Levantem as bandeiras!

Levantem as bandeiras!

Por Ruy Braga.

 

Desafinando o coro dos contentes, a juventude brasileira foi às ruas. Em todo o país, massivas manifestações esparramaram-se pelas praças e avenidas das capitais. Aquilo que há apenas uma semana parecia impossível tornou-se trivial: a juventude deseja se reapropriar do espaço urbano que foi ardilosamente espoliado pelo conluio entre incorporadoras, construtoras, empresas de transporte e poder público.

 

Os jovens querem inventar outra metrópole e começam a vencer. Um lugar generoso onde as diferenças sejam acolhidas, os serviços públicos funcionem para as amplas maiorias e o espaço urbano não seja propriedade de uns poucos. A imagem de 100 mil pessoas caminhando por entre os prédios envidraçados dos bancos e das corporações na Faria Lima em direção à região da Berrini traduz cristalinamente esse desejo.  

 

Essa juventude sabe que os partidos, notoriamente o PSDB e o PT, além de seus satélites, não estão à altura desse anseio. Afinal, há décadas eles são parte de uma mesma trama que a cada eleição negocia milhões de reais de financiamento por inúmeras “maracutaias” com construtoras e empresas de ônibus. Daí a formação desse sentimento antipartidário alimentado por um instinto plebeu igualitarista compreensivelmente resistente ao pesado e desigual jogo político parlamentar.   

 

Trata-se de um instinto progressista que merece ser elaborado e tornado coerente pelas forças coletivas que têm animado os atuais protestos. No entanto, em meio à usual confusão que acontece quando milhares decidem agir simultaneamente, não poucos buscaram instrumentalizar esse instinto a fim de intimidar militantes do PSTU, do PSOL e do PCB. Notoriamente, alguns jovens mascarados avançaram sobre as bandeiras dos ativistas de esquerda. Isso é inadmissível.

 

Em primeiro lugar, pois se trata do direito elementar de manifestar publicamente opções políticas. Aqueles que enfrentam a polícia em defesa do direito à cidade não podem cercear o direito político dos que estão lutando justamente ao seu lado nas ruas. Este é o caminho que historicamente os setores mais reacionários da sociedade brasileira escolheram. O PCB passou a maior parte de sua longa existência na ilegalidade. Após o golpe de 1964, os militares substituíram todos os partidos da república populista por um único que foi dividido em duas alas, a do “sim” (MDB) e a do “sim senhor” (Arena). Em nome de um nacionalismo tosco, amordaçaram a democracia em benefício das multinacionais.

 

No entanto, o mais grave é que esse comportamento divide e fragiliza os protestos. Para os neófitos em passeatas, o atual movimento surgiu do vácuo. É um desatino. Alguém de fato acredita que em mais de uma dúzia de capitais centenas de milhares de jovens tenham decidido ir às ruas sem que nada existisse antes? Por exemplo, sem que o Movimento Passe Livre de São Paulo tivesse levado balas de borracha da polícia militar em várias ocasiões até que outros jovens chocados com esse tipo de repressão autoritária decidissem apoiá-lo.

 

Aliás, o que é o Movimento Passe Livre, senão um amálgama de bravos ativistas dos movimentos popular e estudantil, muitos deles com anos de experiência em partidos políticos de esquerda? Na realidade, existem partidos e partidos e muitos dos que hoje defendem o apartidarismo, atacando os agrupamentos identificados com a oposição de esquerda aos governos municipal, estadual e federal, esquecem-se de que votaram majoritariamente tanto no PSDB, quanto no PT.
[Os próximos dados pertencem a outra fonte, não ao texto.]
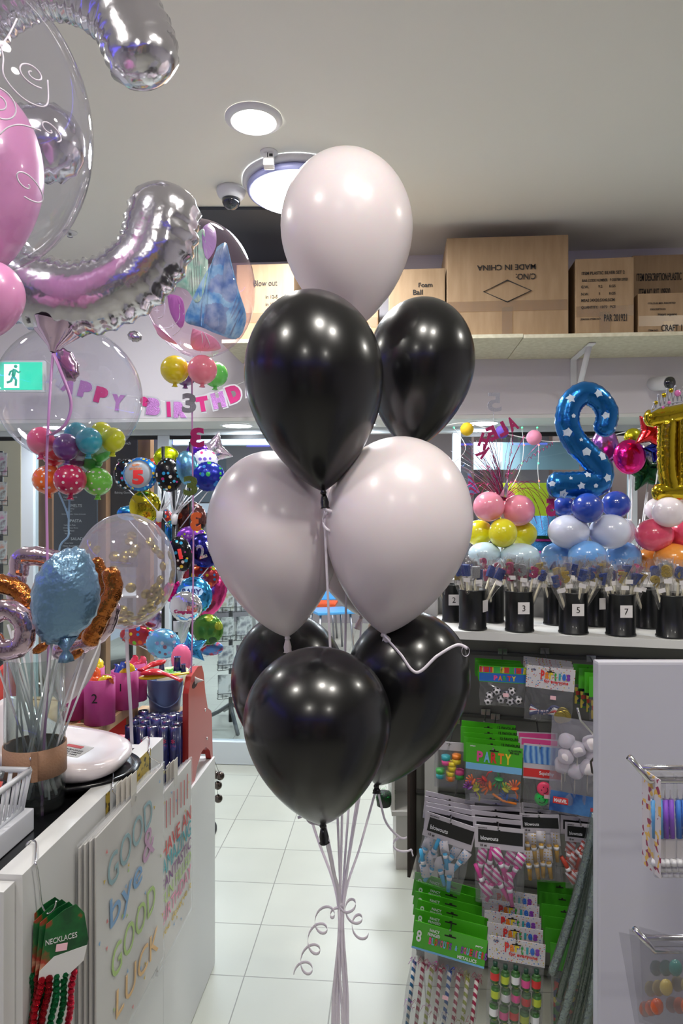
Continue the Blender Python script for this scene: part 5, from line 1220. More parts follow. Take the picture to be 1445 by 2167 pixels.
def f_hands(m, w, hh, hb, t, k):
    rr = random.Random(5)
    for i, (u, v, cn, sz, rot) in enumerate(((-.3, -.62, 'yellow', 1, 20), (-.35, -.4, 'orange', 1, 60), (-.05, -.45, 'orange', 1.3, 100), (.1, -.22, 'green', 1.2, 180), (.22, -.5, 'yellow', 1, -30), (.38, -.42, 'orange', 1.1, 10), (-.15, -.25, 'red', 1, 140), (.25, -.7, 'blue', 1, 80), (-.4, -.55, 'purple', .9, 40))):
        mm = tilt(m @ Matrix.Translation((u*w, -hh/2+v*hb, .001*(i-4))), rot); b = MB(); s = sz*.0115
        b.ball(mm @ V((0, 0, 0)), s, s*.4, s, 14, m=mm.to_quaternion().to_matrix().to_4x4() @ Matrix.Rotation(0, 4, 'X'))
        for j in range(5):
            a = -.9+j*.42; b.tube([mm @ V((math.sin(a)*s*.6, math.cos(a)*s*.6, 0)), mm @ V((math.sin(a)*s*1.3, math.cos(a)*s*1.3, .001)), mm @ V((math.sin(a)*s*2, math.cos(a)*s*2, .002))], s*.2, 6)
        b.tube([mm @ V((0, -s*.5, 0)), mm @ V((s*.4, -s*1.8, 0)), mm @ V((0, -s*2.8, 0))], s*.18, 6)
        obj('sticky_hand', b, lat('neon_'+cn, PCC[cn]), t)
    obj('red_strip', MB().tube([m @ V((0, -hh/2-hb*.62, .01)), m @ V((w*.18, -hh/2-hb*.78, .01)), m @ V((w*.42, -hh/2-hb*.82, .01))], .0035, 8), PCM['orange'], t)
PCC = dict(yellow=(206, 206, 40), orange=(240, 110, 30), green=(40, 160, 80), red=(200, 50, 50), blue=(40, 90, 170), purple=(110, 50, 130))
def f_yoyo(m, w, hh, hb, t, k):
    for i, (u, v, c) in enumerate(((.05, .02, 'neon_pink'), (-.02, -.52, 'neon_green'), (.5, -.6, 'neon_cream'))):
        cc = dict(neon_pink=(240, 70, 110), neon_green=(20, 200, 80), neon_cream=(214, 220, 190))[c]
        mm = m @ Matrix.Translation((u*w*.8, -hh*.72+v*hb*.62, .012-.004*i)); o = obj('smiley_disc', MB().lathe(mm, [(0, .006), (.014, .006), (.0195, .003), (.0205, 0), (.0195, -.004), (0, -.005)], 32, False), M(c, cc, .35, coat=.4, sss=.1), t)
        smile(mm @ Matrix.Translation((0, 0, .0065)), .018, o, 60 if i == 0 else 20)
    price(m, .012, -hh*.9, t)
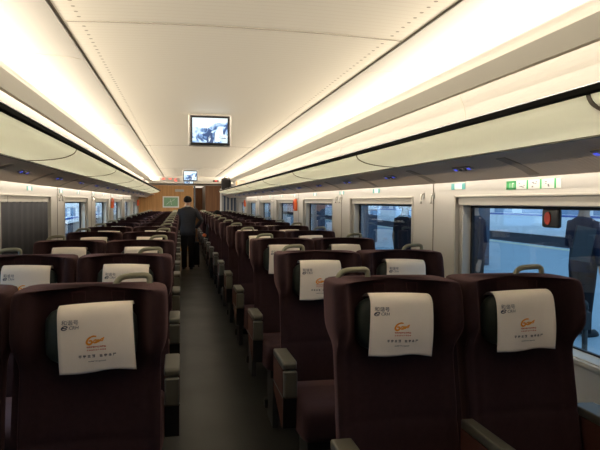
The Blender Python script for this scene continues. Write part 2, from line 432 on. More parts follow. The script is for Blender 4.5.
# rear and front ends
bw = MB().box(-1.55, 1.55, YA - .1, YA, 0, 2.3).build('wall_back', M['wooddark']); tag(bw, kind=STR)
for s, nm in ((-1, 'baseboard_left'), (1, 'baseboard_right')):
    # heater duct running low along the wall
    pr = [(s*x, z) for x, z in sm([(1.412, .60), (1.385, .575), (1.345, .56), (1.33, .535), (1.335, .30), (1.335, .0)], 3)]
    pr.append((s*1.412, 0))
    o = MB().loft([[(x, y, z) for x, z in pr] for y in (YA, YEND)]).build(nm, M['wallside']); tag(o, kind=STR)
for s, fars in ((-1, FAR_L), (1, FAR_R)):
    for f in fars:                                       # joints between the wall panels
        yj = f + 0.31
        if yj < YEND - .1:
            trim(MB().box(min(s*1.409, s*1.413), max(s*1.409, s*1.413), yj-.003, yj+.003, .62, 1.60), M['groove'])

# front partition
YE = YEND
def part(name, mb, m, **k): return tag(mb.build(name, m, **k), kind=STR)
part('wall_front', MB().box(-1.55, .145, YE, YE+.05, 0, 1.93), M['wood'])
trim(MB().box(.50, .93, YE, YE+.05, 0, 1.93), M['wooddark'])
trim(MB().box(.93, .975, YE-.02, YE+.05, 0, 1.85), M['white'])
trim(MB().box(-1.55, 1.55, YE-.02, YE+.05, 1.93, 2.26), M['soffit'])
trim(MB().box(-1.08, 1.08, YR, YE-.02, 1.945, 2.24), M['soffit'], bevel=.015)
trim(MB().box(-1.55, 1.55, YE+2.55, YE+2.62, 0, 2.3), M['wooddark'])
trim(MB().box(.145, .50, YE, YE+2.55, 1.93, 1.98), M['soffit'])
trim(MB().box(.10, .145, YE+.05, YE+2.55, 0, 1.95), M['wood'])
trim(MB().box(.50, .55, YE+.05, YE+2.55, 0, 1.95), M['grey'])
d = empty('door_1', (.16, YE+.02, 0)); tag(d, kind=STR)
MB().box(0, .05, 0, .04, 0, 1.92).build('door_leaf', M['darkmetal'], d); 
MB().box(.01, .04, -.02, 0, .9, 1.2).build('door_handle', M['alu'], d)
# grey luggage cupboard with glazed slots beside the partition
cb = empty('luggage_cupboard', (1.19, YE-.12, 0)); tag(cb, 'grey luggage cupboard with dark glazed slots right of the wood partition', 'cupboard')
MB().box(-.21, .215, -.05, .1, 0, 1.86).build('body', M['grey'], cb, bevel=.01)
for x in (-.16, -.06, .05, .14): MB().box(x, x+.05, -.056, -.048, 1.0, 1.66).build('glazed_slot', M['greyglass'], cb)
trim(MB().box(-1.08, 1.08, YR, YR+.02, 1.905, 1.946), M['soffit'])  # lip added to hide the fill light on the partition
part('wall_end', MB().box(.97, 1.55, YE+.05, YE+.1, 0, 1.93), M['grey'])
# unseen light added to brighten the passage beyond the doorway
area('passage_fill', (.32, YE+1.3, 1.92), (0, 0, -1), .3, 2.2, 1.8, WARM)

# map poster, name plate, led board on the partition
po = empty('route_map', (-.50, YE-.012, 1.45)); tag(po, 'green framed map poster on the honey wood partition', 'poster')
MB().box(-.235, .235, -.008, .011, -.17, .16).build('frame', M['white'], po, bevel=.004)
MB().box(-.20, .20, -.012, -.007, -.135, .125).build('map_sheet', M['poster'], po)
mb = MB(); mb.tube([(-.12,-.013,-.08),(-.04,-.013,0),(.05,-.013,.03),(.12,-.013,.09)], .004, 4); mb.tube([(-.02,-.013,.08),(.02,-.013,-.09)], .004, 4); mb.build('map_lines', M['white'], po)
pl = MB().box(-.38, -.13, YE-.02, YE-.001, 1.745, 1.815).build('name_plate', M['soffit'], bevel=.004); tag(pl, 'small pale plate on the wood partition above the green map', 'sign')
lb = empty('led_board', (-.48, YR-.012, 1.99)); tag(lb, 'led board with red characters on the soffit above the wood partition', 'display')
MB().box(-.24, .24, -.003, .011, -.040, .050).build('board', M['board'], lb, bevel=.004)
mb = MB()
random.seed(3)
for x0, z0 in ((-.18, .025), (-.03, .025), (.10, .025), (.11, -.022)):
    mb = MB()
    for i in range(4):
        for j in range(3):
            if random.random() < .8: mb.box(x0+i*.019, x0+i*.019+.013, -.006, -.003, z0-.018+j*.012, z0-.018+j*.012+.009)
    mb.build('red_character', M['redled'], lb)
sl = empty('status_light', (.645, YR-.012, 1.975)); tag(sl, 'small dark box with a red lamp on the soffit above the doorway', 'display')
MB().box(-.07, .07, -.01, .012, -.025, .025).build('housing', M['black'], sl, bevel=.004)
MB().box(-.03, .03, -.014, -.009, -.008, .010).build('red_lamp', M['redled'], sl)

# ------------------------------------------------------------------ luggage racks
RP = sm([(.722, 1.722), (.738, 1.694), (.79, 1.672), (.87, 1.660), (.962, 1.655)], 5)
joints = [-.9, 1.28, 3.20, 5.12, 7.04, 8.96, 10.88, 12.80, YR]
for s in (-1, 1):
    t = empty('luggage_rack', (s*.72, 0, 1.70))
    tag(t, 'frosted green glass luggage rack with black rail along the %s wall' % ('right' if s > 0 else 'left'), 'luggage rack', 'luggage racks')
    def lp(p): 
        q = [(s*(x) - s*.72, z - 1.70) for x, z in p]
        return q if s > 0 else q[::-1]
    for a, b in zip(joints[:-1], joints[1:]):
        MB().sheet(lp(RP), a+.008, b-.008, .006).build('glass_panel', M['frost'], t, smooth=False)
    for a in joints[1:-1]:
        MB().sheet(lp([(x, z-.003) for x, z in RP]), a-.007, a+.007, .012).build('divider', M['groove'], t)
    x0, x1 = sorted((s*(-.018), s*.006))
    MB().box(x0, x1, YA, YR, .013, .030).build('rail', M['rail'], t, bevel=.004)
    x0, x1 = sorted((s*(-.021), s*(-.017)))
    MB().box(x0, x1, YA, YR, .0285, .0315).build('rail_highlight', M['alu'], t)  # pale metal strip put in for the highlight along the rail top
    x0, x1 = sorted((s*(.236), s*(.252)))
    MB().box(x0, x1, YA, YR, -.050, -.040).build('rear_channel', M['trough'], t)

# darker service flaps between the reading lamps
for s in (-1, 1):
    for k in range(13):
        y = 2.22 + k*1.0
        pu = [(s*x, z - .0025) for x, z in sm([(1.03, 1.638), (1.12, 1.606), (1.180, 1.576)], 4)]
        if s < 0: pu = pu[::-1]
        trim(MB().sheet(pu, y - .035, y + .035, .004), M['flap'])
# reading lamps with blue indicator leds
def rl_build():
    t = empty('reading_light', (0, 0, 0)); tag(t, 'x', 'reading light', 'reading lights under the racks')
    MB().box(-.016, .016, -.085, .085, -.002, .003).build('housing', M['trough'], t, bevel=.002, seg=1)
    for y in (-.028, .028):
        MB().loft([[(r*math.cos(a), y + r*math.sin(a), z) for a in [2*PI*i/10 for i in range(10)]] for r, z in ((.012, -.003), (.011, -.008))]).build('lens', M['black'], t)
    for y in (-.066, .066):
        MB().box(-.007, .007, y-.009, y+.009, -.007, -.003).build('blue_led', M['blueled'], t)
    return t
r0 = rl_build(); first = True
for s in (-1, 1):
    for k in range(14):
        t = r0 if first else copy_tree(r0); first = False
        t.location = (s*1.075, 1.64 + k*1.0, 1.6185); t.rotation_euler = (0, s*.38, 0)
        side = 'right' if s > 0 else 'left'
        t['label'] = 'reading light with blue leds under the %s rack, %s' % (side, 'nearest of its row' if k == 0 else 'number %d from the near end' % (k+1))

# ------------------------------------------------------------------ seats
SW = .2285
def backrest():
    rings = []
    def b_of(z): return .105 - (1.207 - z)*.20
    def sst(a, b, x): t = max(0, min(1, (x-a)/(b-a))); return t*t*(3-2*t)
    zs = [.36, .40, .46, .54, .62, .69, .725, .740, .755, .79, .85, .91, .96, .99, 1.02, 1.05, 1.09, 1.13, 1.165, 1.188, 1.200, 1.2065]
    for z in zs:
        b = b_of(z); wd = .020 + .090*sst(.955, 1.06, z); hw = .200 + .0265*sst(.97, 1.05, z)
        top = sst(1.160, 1.207, z)
        cr = .010*math.exp(-((z-.740)/.006)**2)
        c = b + cr
        th = .125 + .02*sst(.9, .6, z)
        wd *= 1 - .06*top
        ins = .013*max(0, (z-1.175)/.032)**3
        bot = .03*max(0, (.42-z)/.06)
        h = [(0, c), (.07, c), (.125, c-.002), (.150, c-.012-wd*.12), (.166, c-wd*.55), (.180, c-wd*.93), (.196, c-wd-.004), (.212, c-wd),
             (hw-.006, c-wd+.010), (hw, c-wd+.030), (hw, c+.02), (hw-.004, c+th*.55), (hw-.020, c+th*.85), (hw-.055, c+th), (.09, c+th+.006), (0, c+th+.008)]
        cy = c + th*.35
        def adj(x, y):
            x2 = x*(1 - (ins+bot)/hw*1.0) ; y2 = y + (cy - y)*min(1, (ins+bot)*6)
            return x2, y2
        ring = [(*adj(x, y), z) for x, y in h] + [(-adj(x, y)[0], adj(x, y)[1], z) for x, y in h[-2:0:-1]]
        rings.append(ring)
    return MB().loft(rings)
def make_cover_surface():
    """returns f(u, v) on the cloth; u across -1..1, v 0..1 from the rear edge over the pillow to the hem"""
    path = sm([(.075, 1.150), (.050, 1.163), (.022, 1.168), (-.002, 1.160), (-.016, 1.140), (-.022, 1.10), (-.024, 1.05), (-.022, 1.01), (-.017, .966)], 4)
    Ls = [0]
    for p, q in zip(path[:-1], path[1:]): Ls.append(Ls[-1] + math.hypot(p[0]-q[0], p[1]-q[1]))
    T = Ls[-1]
    def f(u, v, lift=0.0):
        t = v*T; i = 0
        while i < len(Ls)-2 and Ls[i+1] < t: i += 1
        k = (t-Ls[i])/(Ls[i+1]-Ls[i]); y = path[i][0]*(1-k)+path[i+1][0]*k; z = path[i][1]*(1-k)+path[i+1][1]*k
        wr = .0022*math.sin(3.1*u+5*v)*v + .0018*math.sin(9*v+2.2*u) * v + .003*math.exp(-((u*.9+v*1.1-1.05)/.07)**2)*v
        x = u*(.107 + .003*v) 
        yb = .010*u*u*(1-.3*v)
        hem = .003*math.sin(4*u)*max(0, v-.8)*5
        return (x, y + yb - wr - lift, z + hem - .004*u*u)
    return f, T
cov_f, cov_T = make_cover_surface()
V_TOP = .30   # fraction of the cloth length lying behind the visible front
def on_cover(x, z, lift=.0012):
    # find v whose z matches
    u = x/.108; lo, hi = .28, 1.0
    for _ in range(18):
        m = (lo+hi)/2
        if cov_f(u, m)[2] > z: lo = m
        else: hi = m
    return cov_f(u, lo, lift)
def print_mesh(name, m, parent, items):
    vs, fs = [], []
    for v, f, cx, cz in items:
        n = len(vs)
        for p in v: vs.append(on_cover(cx + p[0], cz + p[1]))
        fs += [tuple(n+i for i in q) for q in f]
    return flat(name, vs, fs, m, parent)
def ribbon(pts, w):
    v, f = [], []
    for i, p in enumerate(pts):
        a = Vector(pts[max(i-1, 0)]); b = Vector(pts[min(i+1, len(pts)-1)]); d = (b-a).normalized()
        ww = w*(1 - .5*abs(i/(len(pts)-1)-.4))
        v += [(p[0]-d.y*ww, p[1]+d.x*ww), (p[0]+d.y*ww, p[1]-d.x*ww)]
    for i in range(len(pts)-1): f.append((2*i, 2*i+1, 2*i+3, 2*i+2))
    return v, f
def pseudo_row(n, size, pitch, seed):
    rd = random.Random(seed); v, f = [], []
    for k in range(n):
        x0 = (k-(n-1)/2)*pitch
        for q in range(5):
            k0 = len(v)
            if q % 2: xa = x0 + rd.uniform(-.5, .2)*size; za = -size/2; w_, h_ = size*.2, size
            else: xa = x0 - size/2; za = rd.uniform(-.5, .36)*size; w_, h_ = size, size*.2
            v += [(xa, za), (xa+w_, za), (xa+w_, za+h_), (xa, za+h_)]; f.append((k0, k0+1, k0+2, k0+3))
    return v, f

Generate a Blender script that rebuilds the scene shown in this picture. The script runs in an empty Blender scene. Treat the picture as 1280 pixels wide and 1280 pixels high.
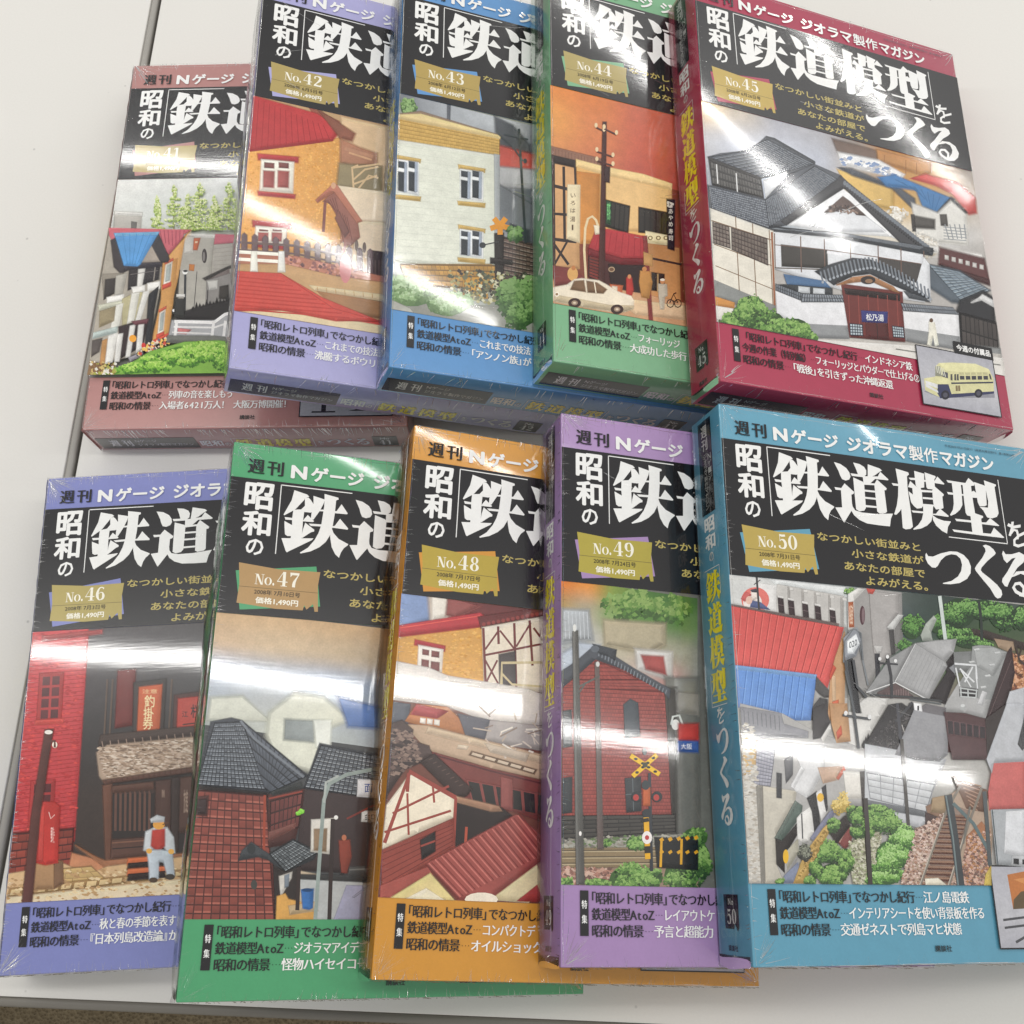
import bpy, math, random, bmesh
from mathutils import Vector, Matrix, Euler
from mathutils.geometry import tessellate_polygon

# ------------------------------------------------------------------ scene, camera, light
SC = bpy.context.scene
COL = SC.collection
MM = 0.001
FPX, TH, ROLL, HC = 1336.5951, 0.3358, -0.08981, 645.59133
FWD = Vector((0, math.sin(TH), -math.cos(TH)))
UP0 = Vector((0, math.cos(TH), math.sin(TH)))
XR = Vector((1, 0, 0)) * math.cos(ROLL) + UP0 * math.sin(ROLL)
UPV = UP0 * math.cos(ROLL) - Vector((1, 0, 0)) * math.sin(ROLL)
cam_d = bpy.data.cameras.new('camera')
cam = bpy.data.objects.new('camera', cam_d)
COL.objects.link(cam)
cam.matrix_world = Matrix.Translation((0, 0, HC * MM)) @ Matrix((XR, UPV, -FWD)).transposed().to_4x4()
cam_d.sensor_width = 36
cam_d.lens = 36 * FPX / 1280
cam_d.clip_start = 0.02
cam_d.clip_end = 50
SC.camera = cam

W = bpy.data.worlds.new('World')
SC.world = W
W.use_nodes = True
bgn = W.node_tree.nodes['Background']
bgn.inputs[0].default_value = (1.0, 0.985, 0.96, 1)
bgn.inputs[1].default_value = 0.56
SC.view_settings.view_transform = 'Standard'
SC.view_settings.look = 'None'
SC.view_settings.exposure = -0.06
SC.view_settings.gamma = 1.0

def tube_light(name, a, b, z, width, radiance):
    """a ceiling row of fluorescent tubes: a long thin area light facing down"""
    a = Vector((a[0], a[1], 0)) * MM
    b = Vector((b[0], b[1], 0)) * MM
    L = (b - a).length
    ld = bpy.data.lights.new(name, 'AREA')
    ld.shape = 'RECTANGLE'
    ld.size = L
    ld.size_y = width * MM
    ld.energy = radiance * math.pi * L * width * MM
    ld.color = (1.0, 0.985, 0.955)
    o = bpy.data.objects.new(name, ld)
    COL.objects.link(o)
    o.location = (a + b) / 2 + Vector((0, 0, z * MM))
    o.rotation_euler = (0, 0, math.atan2(b.y - a.y, b.x - a.x))
    return o
tube_light('ceiling_tube_light', (-4200, 990), (3150, 55), 1800, 38, 34)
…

Neste momento de avanço do movimento de massas, é necessário reconhecer que as lutas pela redução das tarifas do transporte urbano são, de fato, apartidárias. No entanto, não podemos tolerar a violência daqueles que, protegidos por máscaras, querem baixar à força as bandeiras da esquerda. Os ativistas do PSTU, do PSOL e do PCB estão nas ruas há muito tempo e seguramente não irão se furtar à responsabilidade de continuar defendendo a democracia socialista.